The God we believe in

The parable of the fig tree with no fruit on it makes us enquire today about the relevance of the good news of the Gospel in our world. A world where so many people are still living the same miserable life as the people of God in Egypt at the time of...

The parable of the fig tree with no fruit on it makes us enquire today about the relevance of the good news of the Gospel in our world. A world where so many people are still living the same miserable life as the people of God in Egypt at the time of Moses.

It is worth asking today: but who is the God we believe in? What are we to tell those who ask why we believe? What are our credentials as Christians and believers in a God who is alive and still communicating His love to us and the world?

This goes hand in hand with the first part of the Gospel, where reference is made to what were considered two major tragedies and about which Jesus was being interrogated. A horrific punishment must imply a horrific sin. But this argument, which still features in contemporary rationalisation, was rejected by Jesus. Accidents and mishaps are not, as some might still think, God's punishment.

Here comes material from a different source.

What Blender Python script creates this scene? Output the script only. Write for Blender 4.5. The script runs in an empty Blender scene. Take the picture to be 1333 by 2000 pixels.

The exodus event of the people from the slavery of Egypt has for us today a double meaning: one real, the other spiritual. Lent is meant to be a time of grace, a kairos, the opportune moment to identify what in our real life situations is still keeping us enslaved in Egypt; at the same time it is an invitation to leave behind what may be for us the old wineskins of a mentality that puts God in a straight jacket and hinders God from being truly God.

Conversion is not just about confessing one's sins; it is also a change of mentality, a change of perspective on life. We are the Easter people to the extent that we acknowledge what enslaves us and move on to experience God in real life. Being a believer is not just being a theist, believing that God exists.

Many a time we as Christians seem to emphasise more our uphill struggle to show God we love Him. Perhaps the one and major thing necessary for the believer should rather be to focus on God's infinite love for us. In the first reading today it was not Moses who was searching for God, but God who intervenes to speak in defence of His chosen people.

The slavery in Egypt and the exodus event are constitutive moments in the faith of the Old Testament people of God. But that is not just a distant memory. So many people and peoples are still struggling on those same lines even in our Western world. There is still more that we can take on our political agendas today. Still so many slave-drivers as in Egypt at the time of Moses: drug pushers come to mind, or those who deal inhumanly with illegal immigrants; the Abu Ghraib prison photos, and similar recent incidents that demonstrate what our civilised world can still perpetuate.

Still so many people around us are wounded and need healing from past burdens. Not to mention the attitude, on the level of political life broadly understood, that the anonymous immigrant or prisoner or drug addict does not merit our sympathy.

To be really in tune this Lent, we need to identify the new empires that are perpetuating slavery. Rolling away the stone of these empires is what the Word of God in us should lead to now. There is still so much that is perpetuated in our societies that is dehumanising and denying legitimate freedom to so many.

At the end of the day, Christianity is about liberation and I firmly believe that if faith is not liberating, then it is no faith at all. The Easter liberation is not in the first place politics. It starts in God's compassion. "I've seen the miserable state of my people". Christianity is not a message to be proclaimed; but an experience of faith that becomes a message.